When reality doesn't make good TV

The BBC is coming in for some criticism following reports that they employed a dozen dog owners to walk up and down a street and encourage their animals to foul the pavement.

It's a stunt to promote a new series about how the public sector cuts affect an ordinary suburban street. In the series, the street residents lose services such as waste collection, street lighting and access to libraries.

To be honest, I have some sympathy with the BBC. My sources tell me that they originally tried just removing the plethora of "services" provided by the council which aren't deemed essential - lesbian outreach workers, climate change oordinators, youth offending teams, street scene directors, health and safety inspectors, safety camera partnerships, asylum seekers support, translation facilities and so on - but it didn't make good TV.

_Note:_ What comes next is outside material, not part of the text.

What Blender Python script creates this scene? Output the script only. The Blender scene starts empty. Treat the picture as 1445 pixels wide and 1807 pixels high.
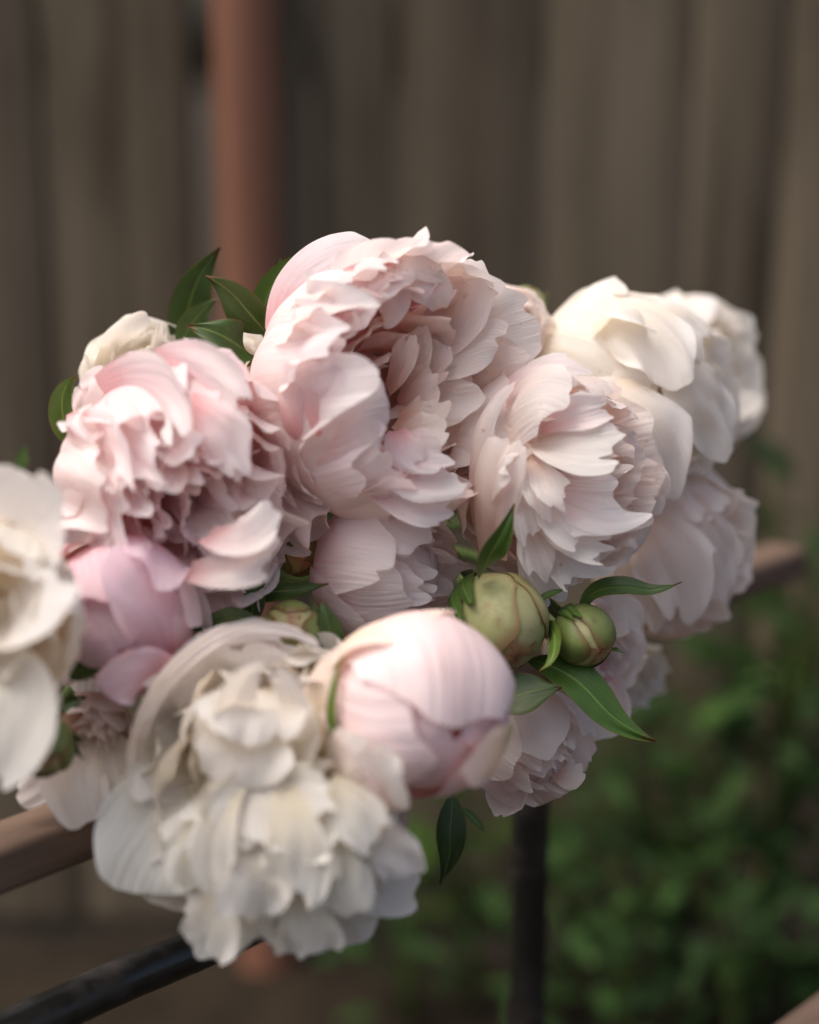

No one noticed these services had gone.

2 comments:

Edwin Greenwood said...

"youth offending teams"

A vitally important service, I should have thought. Youths should be offended regularly, although this is admittedly an uphill task with the stupider and/or more thick-skinned ones. But it's very character-building in the end.

Weekend Yachtsman said...

Eh?

Some filthy selfish people don't pick up their dogs' mess and suddenly it's because council services have been cut?

Huh?

Is nobody responsible for their own actions any more?